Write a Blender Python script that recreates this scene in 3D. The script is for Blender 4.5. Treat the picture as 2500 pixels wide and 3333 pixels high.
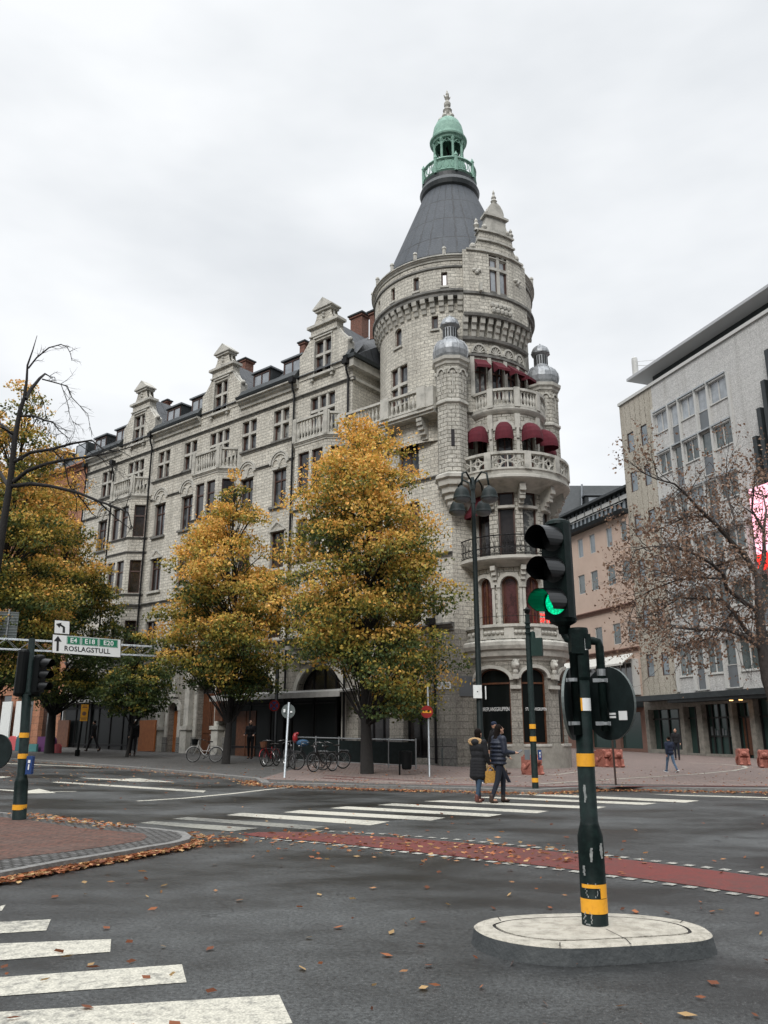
import bpy, bmesh, math, random
import numpy as np
from mathutils import Vector, Matrix, Euler
R=math.radians; PI=math.pi
random.seed(7); rng=np.random.default_rng(7)
for o in list(bpy.data.objects): bpy.data.objects.remove(o,do_unlink=True)
sc=bpy.context.scene; COL=sc.collection
# ---------------------------------------------------------------- camera
HC=1.5; PITCH=R(15.5); FPX=2611.0
cd=bpy.data.cameras.new('camera'); cam=bpy.data.objects.new('camera',cd); COL.objects.link(cam)
cd.sensor_fit='VERTICAL'; cd.sensor_height=36; cd.sensor_width=27; cd.lens=FPX/3333*36
cd.clip_start=.1; cd.clip_end=2000
cam.location=(0,0,HC); cam.rotation_euler=(R(90)+PITCH,0,0); sc.camera=cam
# ---------------------------------------------------------------- world and sun
W=bpy.data.worlds.new('World'); sc.world=W; W.use_nodes=True
nt=W.node_tree; N=nt.nodes; L=nt.links; N.clear()
def nn(t,**k):
    n=N.new(t)
    for a,b in k.items(): setattr(n,a,b)
    return n
sky=nn('ShaderNodeTexSky',sky_type='NISHITA',sun_disc=False); sky.sun_elevation=R(42); sky.sun_rotation=R(200)
tc=nn('ShaderNodeTexCoord'); mp=nn('ShaderNodeMapping'); mp.inputs['Scale'].default_value=(1.0,1.0,2.6); mp.inputs['Rotation'].default_value=(0,R(12),R(20))
L.new(tc.outputs['Generated'],mp.inputs[0])
no=nn('ShaderNodeTexNoise'); no.inputs['Scale'].default_value=1.7; no.inputs['Detail'].default_value=5; no.inputs['Roughness'].default_value=.5
L.new(mp.outputs[0],no.inputs['Vector'])
cr=nn('ShaderNodeValToRGB'); e=cr.color_ramp.elements
e[0].position=.34; e[0].color=(.54,.565,.592,1); e[1].position=.60; e[1].color=(.735,.75,.765,1)
L.new(no.outputs['Fac'],cr.inputs[0])
sx=nn('ShaderNodeSeparateXYZ'); L.new(tc.outputs['Generated'],sx.inputs[0])
zen=nn('ShaderNodeMapRange'); zen.inputs['From Min'].default_value=.77; zen.inputs['From Max'].default_value=1.0; zen.inputs['To Min'].default_value=1.0; zen.inputs['To Max'].default_value=5.5
L.new(sx.outputs['Z'],zen.inputs['Value'])
mul=nn('ShaderNodeVectorMath',operation='SCALE'); L.new(cr.outputs[0],mul.inputs[0]); L.new(zen.outputs[0],mul.inputs['Scale'])
# the low sky behind the photographer is shut off by the street's other houses
lowz=nn('ShaderNodeMapRange'); lowz.inputs['From Min'].default_value=.30; lowz.inputs['From Max'].default_value=.55; lowz.inputs['To Min'].default_value=.10; lowz.inputs['To Max'].default_value=1.0; L.new(sx.outputs['Z'],lowz.inputs['Value'])
back_=nn('ShaderNodeMapRange'); back_.inputs['From Min'].default_value=-.35; back_.inputs['From Max'].default_value=.05; back_.inputs['To Min'].default_value=0; back_.inputs['To Max'].default_value=1.0; L.new(sx.outputs['Y'],back_.inputs['Value'])
mxm=nn('ShaderNodeMath',operation='MAXIMUM'); L.new(lowz.outputs[0],mxm.inputs[0]); L.new(back_.outputs[0],mxm.inputs[1])
zz_=nn('ShaderNodeMath',operation='MULTIPLY'); L.new(zen.outputs[0],zz_.inputs[0]); L.new(mxm.outputs[0],zz_.inputs[1]); L.new(zz_.outputs[0],mul.inputs['Scale'])
bg1=nn('ShaderNodeBackground'); L.new(sky.outputs[0],bg1.inputs[0]); bg1.inputs[1].default_value=.06
bg2=nn('ShaderNodeBackground'); L.new(mul.outputs[0],bg2.inputs[0]); bg2.inputs[1].default_value=1.0
mx=nn('ShaderNodeMixShader'); mx.inputs[0].default_value=.93
wo=nn('ShaderNodeOutputWorld'); L.new(bg1.outputs[0],mx.inputs[1]); L.new(bg2.outputs[0],mx.inputs[2]); L.new(mx.outputs[0],wo.inputs[0])
sd=bpy.data.lights.new('sun','SUN'); sun=bpy.data.objects.new('sun',sd); COL.objects.link(sun)
sd.energy=1.6; sd.angle=R(25); sd.color=(1,.98,.95)
# light comes from behind the camera, a little from the left, high
sun.rotation_euler=Euler((R(48),0,R(-20)))
sc.view_settings.view_transform='Standard'; sc.view_settings.look='None'; sc.view_settings.exposure=.50; sc.view_settings.gamma=1
# ---------------------------------------------------------------- measuring helpers
K=2500/1659
def ray(x,y):
    u=x-1250; v=y-1666.5
    return (u,FPX*math.cos(PITCH)+v*math.sin(PITCH),FPX*math.sin(PITCH)-v*math.cos(PITCH))
def gz(X,Y):
    s=(X-3.11)*-.772+(Y-35.5)*.636
    return .016*max(0,s+5)
def G(x,y,dz=0.0):          # point of the terrain seen at native (x,y)
    r=ray(x,y); z=0
    for i in range(30):
        t=(z+dz-HC)/min(r[2],-1e-3); X,Y=r[0]*t,r[1]*t; z=.5*z+.5*gz(X,Y)
    return (X,Y,gz(X,Y)+dz)
def g(x,y,dz=0.0): return G(x*K,y*K,dz)
def AY(x,y,Y):
    r=ray(x,y); t=Y/r[1]; return Vector((r[0]*t,Y,HC+r[2]*t))
# ---------------------------------------------------------------- mesh builder
class MB:
    def __init__(s): s.v=[]; s.f=[]; s.uv=[]; s.mi=[]
    def face(s,pts,mi=0,uv=None):
        n=len(s.v); s.v+= [tuple(p) for p in pts]; s.f.append(tuple(range(n,n+len(pts)))); s.mi.append(mi)
        s.uv.append(uv if uv else [(p[0]+p[1],p[2]) for p in pts])
    def box(s,c,d,rz=0,mi=0,M=None):
        hx,hy,hz=d[0]/2,d[1]/2,d[2]/2
        m=Matrix.Translation(c)@(M.to_4x4() if M else Matrix.Rotation(rz,4,'Z'))
        P=[m@Vector((x,y,z)) for z in(-hz,hz) for y in(-hy,hy) for x in(-hx,hx)]
        for q in((0,1,5,4),(1,3,7,5),(3,2,6,7),(2,0,4,6),(4,5,7,6),(2,3,1,0)):
            a,b,c2,d2=[P[i] for i in q]
            if q==(4,5,7,6) or q==(2,3,1,0): s.face([a,b,c2,d2],mi,[(p.x,p.y) for p in(a,b,c2,d2)])
            else:
                w=(b-a).length; h=(d2-a).length; u0=a.x*.7+a.y*.7
                s.face([a,b,c2,d2],mi,[(u0,a.z),(u0+w,a.z),(u0+w,a.z+h),(u0,a.z+h)])
    def tube(s,pts,rad,n=8,mi=0,cap=True,flat=1.0):
        pts=[Vector(p) for p in pts]; rad=[rad]*len(pts) if not hasattr(rad,'__len__') else rad
        rings=[]; up=Vector((0,0,1)); prev=None
        for i,p in enumerate(pts):
            t=(pts[min(i+1,len(pts)-1)]-pts[max(i-1,0)])
            if t.length<1e-9: t=Vector((0,0,1))
            t.normalize()
            if prev is None: a=t.orthogonal().normalized()
            else:
                a=prev-t*prev.dot(t)
                a=a.normalized() if a.length>1e-6 else t.orthogonal().normalized()
            prev=a; b=t.cross(a)
            rings.append([p+(a*math.cos(2*PI*k/n)+b*math.sin(2*PI*k/n)*flat)*rad[i] for k in range(n)])
        base=len(s.v); L0=0
        for r_ in rings: s.v+=[tuple(q) for q in r_]
        for i in range(len(rings)-1):
            L1=L0+(pts[i+1]-pts[i]).length
            for k in range(n):
                k2=(k+1)%n
                s.f.append((base+i*n+k,base+i*n+k2,base+(i+1)*n+k2,base+(i+1)*n+k)); s.mi.append(mi)
                c=2*PI*rad[i]/n
                s.uv.append([(k*c,L0),((k+1)*c,L0),((k+1)*c,L1),(k*c,L1)])
            L0=L1
        if cap:
            for i in(0,len(rings)-1):
                s.f.append(tuple(base+i*n+k for k in range(n))); s.mi.append(mi); s.uv.append([(0,0)]*n)
    def lathe(s,c,prof,n=16,mi=0,a0=0,a1=360,sx=1,sy=1,rot=0):
        full=abs(a1-a0)>=360; m=n if full else n+1
        base=len(s.v)
        for (r_,z) in prof:
            for k in range(m):
                a=R(a0+(a1-a0)*k/n+rot); s.v.append((c[0]+r_*math.sin(a)*sx,c[1]-r_*math.cos(a)*sy,(c[2] if len(c)>2 else 0)+z))
        for i in range(len(prof)-1):
            rr=max(prof[i][0],prof[i+1][0])
            dv=math.hypot(prof[i+1][0]-prof[i][0],prof[i+1][1]-prof[i][1])
            for k in range(n):
                k2=(k+1)%m if full else k+1
                s.f.append((base+i*m+k,base+i*m+k2,base+(i+1)*m+k2,base+(i+1)*m+k)); s.mi.append(mi)
                u0=R((a1-a0)/n*k)*rr; u1=R((a1-a0)/n*(k+1))*rr; z0=prof[i][1]
                s.uv.append([(u0,z0),(u1,z0),(u1,z0+dv),(u0,z0+dv)])
    def ell(s,c,r_,n=10,mi=0,M=None):
        base=len(s.v); m=n; k=max(4,n//2+1)
        for i in range(k+1):
            th=PI*i/k
            for j in range(m):
                ph=2*PI*j/m
                p=Vector((r_[0]*math.sin(th)*math.cos(ph),r_[1]*math.sin(th)*math.sin(ph),r_[2]*math.cos(th)))
                if M: p=M@p
                s.v.append((c[0]+p.x,c[1]+p.y,c[2]+p.z))
        for i in range(k):
            for j in range(m):
                s.f.append((base+i*m+j,base+i*m+(j+1)%m,base+(i+1)*m+(j+1)%m,base+(i+1)*m+j)); s.mi.append(mi)
                s.uv.append([(j/m,i/k)]*4)
    def prism(s,poly,z0,z1,mi=0,M=None):     # poly in xy, extruded in z, optional transform
        f=(lambda p:M@Vector(p)) if M else (lambda p:Vector(p))
        n=len(poly)
        s.face([f((p[0],p[1],z1)) for p in poly],mi,[(p[0],p[1]) for p in poly]); s.face([f((p[0],p[1],z0)) for p in reversed(poly)],mi,[(p[0],p[1]) for p in reversed(poly)])
        u=0
        for i in range(n):
            a,b=poly[i],poly[(i+1)%n]; w=math.hypot(b[0]-a[0],b[1]-a[1])
            s.face([f((a[0],a[1],z0)),f((b[0],b[1],z0)),f((b[0],b[1],z1)),f((a[0],a[1],z1))],mi,[(u,z0),(u+w,z0),(u+w,z1),(u,z1)]); u+=w
    def build(s,name,mats,parent=None,smooth=False,merge=False):
        me=bpy.data.meshes.new(name); me.from_pydata(s.v,[],s.f)
        ul=me.uv_layers.new(name='UVMap'); fl=[c for q in s.uv for p in q for c in p]; ul.data.foreach_set('uv',fl)
        if not isinstance(mats,(list,tuple)): mats=[mats]
        for m in mats: me.materials.append(m)
        me.polygons.foreach_set('material_index',s.mi)
        if merge:
            b=bmesh.new(); b.from_mesh(me); bmesh.ops.remove_doubles(b,verts=b.verts,dist=1e-4); b.to_mesh(me); b.free()
        if smooth: me.polygons.foreach_set('use_smooth',[True]*len(me.polygons))
        me.update(); o=bpy.data.objects.new(name,me); COL.objects.link(o)
        if parent: setpar(o,parent)
        return o
def setpar(o,p):
    o.parent=p; o.matrix_parent_inverse=p_world(p).inverted()
def p_world(p):
    m=Matrix.LocRotScale(p.location,p.rotation_euler,p.scale)
    if p.parent: m=p_world(p.parent)@p.matrix_parent_inverse@m
    return m
def thing(name,label,cat,loc=(0,0,0),rz=0,group=None):
    o=bpy.data.objects.new(name,None); COL.objects.link(o); o.location=loc; o.rotation_euler=(0,0,rz); o.empty_display_size=.2
    return tag(o,label,cat,group)
def tag(o,label,cat,group=None,kind=None):
    if label: o['label']=label
    if cat: o['category']=cat
    if group: o['group']=group
    if kind: o['kind']=kind
    return o
def struct(o): o['kind']='structure'; return o
def dup(root,loc=None,rz=None,label=None):
    def cp(o,par):
        c=o.copy(); COL.objects.link(c); c.parent=par
        for ch in list(o.children): cp(ch,c)
        return c
    r_=cp(root,None)
    if loc is not None: r_.location=loc
    if rz is not None: r_.rotation_euler=(0,0,rz)
    if label: r_['label']=label
    return r_
# local builder: parts of a moveable thing are written in local coords and simply parented
def lpart(mb,name,mats,parent,smooth=False):
    o=mb.build(name,mats,None,smooth); o.parent=parent; return o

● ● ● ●

Task statement: State the number of lines that contain the string "scene", with no other words.

Task response: 2